My grandfather was a tall spare slightly stooping figure in his older years, quite short sighted and hard of hearing. I never heard him complain and he blended in very happily with his surroundings.  He would wander  outside in the morning to check the barometer and weather conditions and he would read the Times newspaper with a magnifying glass. Like many of the Sladdens he was a very orderly person and he would make sure that everything was in its correct place.  He seemed oblivious to any minor  affectionate disagreements between his sister and sister in law. His eyesight improved after an operation in his late seventies. The radio and newspapers played a much greater role at Seward House than television. We would have meals in the breakfast room and they were always pleasant occasions.

There was a sense of timelessness and tranquillity when visiting the house.  Often we  parked outside on the street and  entered through the imposing front door.  Auntie Betty would usually be the first to greet us and everyone seemed pleased to see us. Our time was spent  among other things playing bagatelle on the large table in the dining room and croquet on the lawn. The croquet set was kept in a wooden box in the old summer-house.  We would sometimes read books from their very varied collection.

I remember the lovely garden with the shade of the old tree and the borders tended by the gardener. The descriptions of the garden by Mela in her letters bring back floods of memories and I imagine that when we visited it had changed very little since her time.  It was a productive garden and I can remember shelling peas on the kitchen verandah. As we got older we sometimes helped with the cooking and other household tasks.  A cat would wander through the kitchen and laundry area. It was treated  like part of the family and would eat all the little treats cooked for it.

When I was in my early teens and staying there with one of my brothers and a sister, I recall  my grandfather  in an unusually talkative mood.

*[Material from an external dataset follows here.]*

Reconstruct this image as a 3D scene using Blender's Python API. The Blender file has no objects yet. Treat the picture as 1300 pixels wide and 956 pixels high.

He was talking of his  experiences of the First World War. I wish we had paid more attention to what he said. I had  never seen him more animated and it was as though he wanted to share his experience with the younger generation.  It is good that his diary and letters are a permanent record of this time of his life. I recall him saying  on a separate occasion when I was a student that family is  very  important and, in his view, more important than friends. He had a simple direct way of talking. He was quite independent in his views and he said what he thought.

The last time I saw him was when I was en route to Bristol University where I was studying. My mother and I  had stopped off there for a cup of tea. He was really relaxed and jolly and we both commented afterwards on what good form he was in. I was shocked when my father rang up some weeks later to say that my grandfather had fallen asleep in a chair and not woken up. I was very upset but it now seems a very peaceful and fitting end to someone who had always adapted so well to the vagaries of life and who had lost so many of his contemporaries in the First World War and who had lost his wife in her early sixties. I only wish that I could have met her too. It has been a pleasure to read her letters as I feel I have really got to know her well too.